Hartinger se encontró en una de sus obligadas visitas a Dachau con un interno, Sebastian Nefzger, que supuestamente se había suicidado. Lo curioso era que tenía la espalda hecha pulpa a base de latigazos y que se había intentado ahorcar valiéndose de las correas de su propia pierna ortopédica y, al no conseguirlo, se había infligido cortes en la muñeca tan profundos que penetraban en el hueso... El fiscal confiaba en que hasta unos jueces de pura raza aria sabrían ver la verdad de un crimen tan grotesco como éste.
Reunió pruebas que demostraran que en el campo se estaban cometiendo asesinatos en serie que se atenían a un patrón, pero, al presentárselas a su superior, descubrió que este carecía de la firmeza del forense Flamm.
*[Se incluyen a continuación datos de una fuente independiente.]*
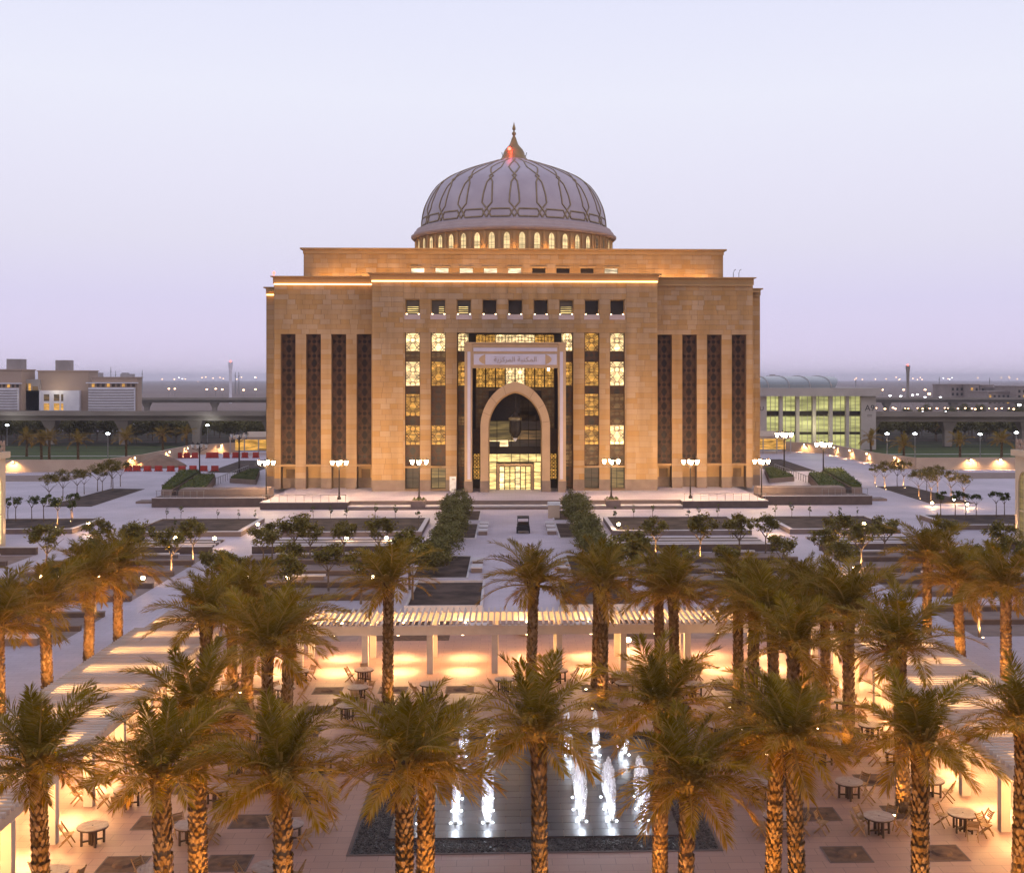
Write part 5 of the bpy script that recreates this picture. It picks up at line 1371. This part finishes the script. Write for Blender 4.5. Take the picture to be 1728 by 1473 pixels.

Wintersberger se negó a firmar las órdenes de acusación y, no contento con eso, le fue con el cuento a Himmler. Los papeles de la instrucción, naturalmente, se extraviaron.
Hartinger se supo sentenciado. Mientras las SS hacían planes para acabar con él, el revuelo levantado tuvo al menos una recompensa, el cese de Wäckerle como comandante de Dachau, a quien sustituyó alguien aún peor, Theodor Eicke, sacado ex profeso de un psiquiátrico.
Los crímenes cesaron ese verano, pero sólo para volver con más fuerza. Hartinger fue trasladado y salvó la vida; el doctor Flamm tuvo menos suerte y murió "en circunstancias cuestionables" al año siguiente. Como sentencia Ryback, "para entonces ya no quedaba nadie vivo con el valor suficiente para investigar" nada.